The term “trauma” is often linked to events like divorce, war, death, and an accident. However, trauma is not the event itself, but it’s the emotions the event produces in us, emotions that are too intense to handle, too overwhelming to be processed by our nervous system. As a result, we end up suppressing them, repressing them, or avoiding them and hiding them deep in our psyche because we cannot deal with them at the moment.
Our perception of the event is what truly matters, not the event itself. For instance, things which are “not a big deal” for adults can be highly traumatic for children, such as being lost in the store or being yelled at by their parents.
The difference between a traumatic event and “not a big deal” lies in the subject affected by the event.
Unfortunately, trauma is common these days. Almost every day, we experience micro-traumas, such as relationship arguments, overwhelming stress, and not meeting deadlines… And we do not fully process these traumas, we try to avoid them with a little help from what suits us, simple distractions, social media, food, alcohol, weed, and the like.
However, the bad side of it all is that these emotions keep piling up, pending to be felt properly, and processed. They do not disappear and do not have an expiration date either.
Such trauma and unprocessed emotions remain with us, and we carry them all around.
Therefore, even a small trigger can sometimes poke these unprocessed emotions, and we blow up, take over, and react!
We do things that we won’t consciously do, things that we will later regret.
And the Devil is here to blame.
So, his greatest trick was not convincing the world that it didn’t exist, but that it actually did!
On the other hand, what hurts our bodies and our life, is the trauma that exists. Trauma sabotages our lives bit by bit, every day.
It has all the time in the world, it goes nowhere.
There are ways to fight it, like books, positive thinking, meditation, mantras, healthy living… But if we leave it unaddressed, trauma will wait for our highest moment, find our weakness, and take over to sabotage us.
It happened to so many people out there, not just to Will.
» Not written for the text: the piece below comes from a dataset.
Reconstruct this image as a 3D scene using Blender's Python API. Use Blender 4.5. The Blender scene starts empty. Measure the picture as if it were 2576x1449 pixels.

Nobody is safe from it, it can happen to all of us.
The layer of the pain body.
It’s nothing personal, in fact. Trauma is not our arch enemy. It’s just the way it works, this potent and heavy negative energy waits for our highest hour to hurt us.
Do you know why?
- Trauma will hijack your subconscious mind and sabotage you, because you threaten its environment.
- Low vibration energy cannot exist in a high vibration environment.
- One can try too hard, but still, feel this invisible hand pulling him down.
- The right way to start fighting it is to go into its layer. Face it all, fearlessly.
- Step by step.
It’s easy to say, very hard to do, to be honest, but it is the only way to heal your life. - You will never be fully happy and fulfilled unless you deal with all those unprocessed emotions.
- The chaos needs to be managed, it seeks your attention, and that is why it sabotages you.
- Its real aim is to grab your attention so you can face it once and for all, not to ruin your life.
Stop avoiding and escaping those pending emotions. They won’t go away if you buy yourself a nice car, jewelry, if you earn a lot of money, if you go on an expensive holiday… If you get an Oscar.
Nope, mate.
Scratch where it scratches. It’s that simple.
Trauma will follow you unless you deal with it.
Let it on the surface, feel it, process it, allow it to come out, and don’t be afraid to suffer… And you will break free. Release it out of your system.
At the moment, I believe Will Smith is in a lot of emotional pain.
He has been with his wife since a very young age, they have gone through a lot together. He loves her, she is his trusted companion, his best friend.
He doesn’t want to lose her.
On the other hand, being in an open marriage is overwhelmingly hard when you love your partner that much. It is just too hard to process, somehow unnatural, to live with the thought that your partner is with other people
Now imagine him strangled between two choices: leaving his wife that he loves so much, or seeing her with other men and being ok with that.
It must be extremely difficult to keep his family together, while the entire world is making fun of you.